Этому зачину и Шергин позавидует. Но Леонов при всех его странностях всё же не
юродивый; у него ордена на груди.
А Шергин, хоть и вышел из подполья на белый свет, всё же не стал ни лауреатом,
ни депутатом, ни орденоносцем, а как был, так и остался дедушкой забавного вида.
Он чем ещё интересен? Его творения живут как бы вне времени. Иногда кажется, что такой писатель мог жить разве что при Иване Грозном. Потом думаешь: да нет же, это типичный ХХ век!.. А иногда потянет от его страниц такой могучей древностью, перед которой и Иван Грозный — наш современник. А иногда ясно светит в его строчках будущее, — то самое будущее, не земное, а заоблачное, которое всем нам предстоит увидать…
Правильно: на то он и юродивый. Для юродивого нет ни чинов, ни званий, ни веков, ни часов, — он из вечности глядит на нас. Шергин так высоко, правда, не забирался, как та же матушка Ксения, но вечную Россию он знает хорошо, Россию вневременную, неизменяемую.
Хочется написать о нём, как сам он написал о Пушкине:
«Он пусты книги наполнил, неустроену речь устроил, несвершоно совершил… Родился умной, постатной, разумом быстрой, взором острой, всех светле видел. И настолько он хитрой прикладывать слово-то к слову! Слово-то выговаривашь одно-то, друго-то — ведь надо взять скоро…»

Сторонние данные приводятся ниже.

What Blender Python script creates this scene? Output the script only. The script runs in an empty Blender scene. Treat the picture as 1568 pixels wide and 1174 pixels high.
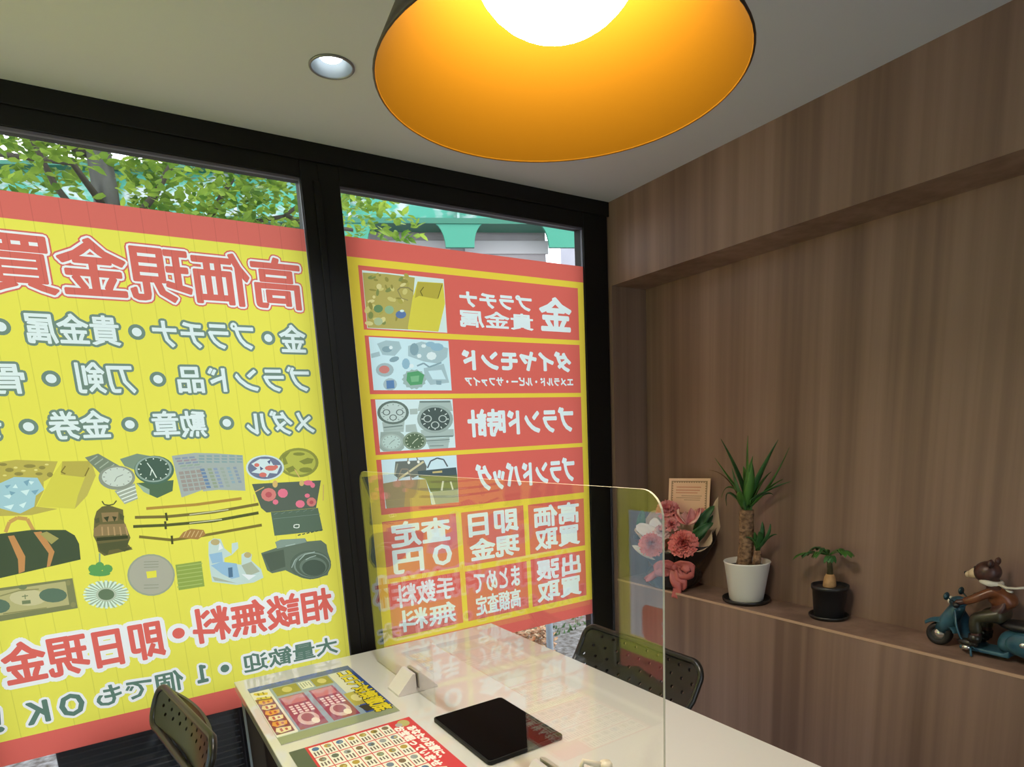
import bpy, bmesh, math, random
from math import pi, sin, cos, radians, hypot, atan2
from mathutils import Vector, Matrix
from mathutils.geometry import delaunay_2d_cdt
from collections import Counter

SC = bpy.context.scene
COL = SC.collection

# ------------------------------------------------------------------ camera
FPX, CX, CY = 970.918, 809.685, 860.846            # focal length and principal point, pixels of the 1568x1174 frame
PITCH, YAW, ROLL = 0.198646, 0.575522, -0.047787
CAM_Z = 1.42


def rot_rows():
    cx, sx = cos(PITCH), sin(PITCH)
    cy, sy = cos(YAW), sin(YAW)
    cz, sz = cos(ROLL), sin(ROLL)
    B = Matrix(((1, 0, 0), (0, 0, -1), (0, 1, 0)))
    Rz = Matrix(((cy, -sy, 0), (sy, cy, 0), (0, 0, 1)))
    Rx = Matrix(((1, 0, 0), (0, cx, -sx), (0, sx, cx)))
    Rr = Matrix(((cz, -sz, 0), (sz, cz, 0), (0, 0, 1)))
    return Rr @ Rx @ B @ Rz


R = rot_rows()
cam_d = bpy.data.cameras.new('camera')
cam = bpy.data.objects.new('camera', cam_d)
COL.objects.link(cam)
M = Matrix.Identity(4)
for i in range(3):
    M[i][0] = R[0][i]
    M[i][1] = -R[1][i]
    M[i][2] = -R[2][i]
M[2][3] = CAM_Z
cam.matrix_world = M
cam_d.sensor_fit = 'HORIZONTAL'
cam_d.sensor_width = 36.0
cam_d.lens = FPX / 1568 * 36.0
cam_d.shift_x = (784 - CX) / 1568
cam_d.shift_y = (CY - 587) / 1568
cam_d.clip_start = 0.05
cam_d.clip_end = 200
SC.camera = cam

# ------------------------------------------------------------------ view, world
SC.view_settings.view_transform = 'Standard'
SC.view_settings.look = 'None'
SC.view_settings.exposure = 0.35
SC.view_settings.gamma = 1.0
SC.view_settings.use_curve_mapping = False
SC.cycles.max_bounces = 14
SC.cycles.diffuse_bounces = 6
SC.cycles.glossy_bounces = 5
SC.cycles.transmission_bounces = 8
SC.cycles.transparent_max_bounces = 24
SC.cycles.caustics_reflective = False
SC.cycles.caustics_refractive = False
SC.cycles.sample_clamp_indirect = 6.0

W = bpy.data.worlds.new('overcast_sky')
SC.world = W
W.use_nodes = True
nt = W.node_tree
nt.nodes.clear()
wo = nt.nodes.new('ShaderNodeOutputWorld')
bg = nt.nodes.new('ShaderNodeBackground')
tc = nt.nodes.new('ShaderNodeTexCoord')
sp = nt.nodes.new('ShaderNodeSeparateXYZ')
cr = nt.nodes.new('ShaderNodeValToRGB')
nt.links.new(tc.outputs['Generated'], sp.inputs[0])
nt.links.new(sp.outputs[2], cr.inputs[0])
cr.color_ramp.elements[0].position = 0.0
cr.color_ramp.elements[0].color = (0.80, 0.88, 1.0, 1)
cr.color_ramp.elements[1].position = 0.7
cr.color_ramp.elements[1].color = (1.0, 1.0, 1.0, 1)
nt.links.new(cr.outputs[0], bg.inputs[0])
bg.inputs[1].default_value = SKY_STRENGTH = 2.85
nt.links.new(bg.outputs[0], wo.inputs[0])

# strengths of the room's own lamps
GLOBE_GLOW = 64.0
DOWNLIGHT_GLOW = 4.5


# ------------------------------------------------------------------ materials
def lin(c):
    c /= 255.0
    return c / 12.92 if c <= 0.04045 else ((c + 0.055) / 1.055) ** 2.4


def srgb(h):
    return tuple(lin(int(h[i:i + 2], 16)) for i in (0, 2, 4))


MATS = {}


def mat(name, color=(0.5, 0.5, 0.5), rough=0.6, metal=0.0, spec=0.5, **kw):
    if name in MATS:
        return MATS[name]
    if isinstance(color, str):
        color = srgb(color)
    m = bpy.data.materials.new(name)
    m.use_nodes = True
    b = m.node_tree.nodes['Principled BSDF']
    b.inputs['Base Color'].default_value = (*color, 1)
    b.inputs['Roughness'].default_value = rough
    b.inputs['Metallic'].default_value = metal
    b.inputs['Specular IOR Level'].default_value = spec
    for k, v in kw.items():
        b.inputs[k].default_value = v
    m.diffuse_color = (*color, 1)
    MATS[name] = m
    return m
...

Или как писала о своих стихах Ксения Некрасова — ещё одна великая юродивая русской литературы… Она это писала о своих стихах, но к шергинским сказам её слова подходят, как сшитые по одной мерке:
Мои стихи… Они добры и к травам.
Они хотят хорошего домам.
И кланяются первыми при встрече
с людьми рабочими.
Мои стихи… Они стоят учениками
перед поэзией полей…
И слышит стих мой, как корни в почве собирают влагу
и как восходят над землёю от корневищ могучие стволы.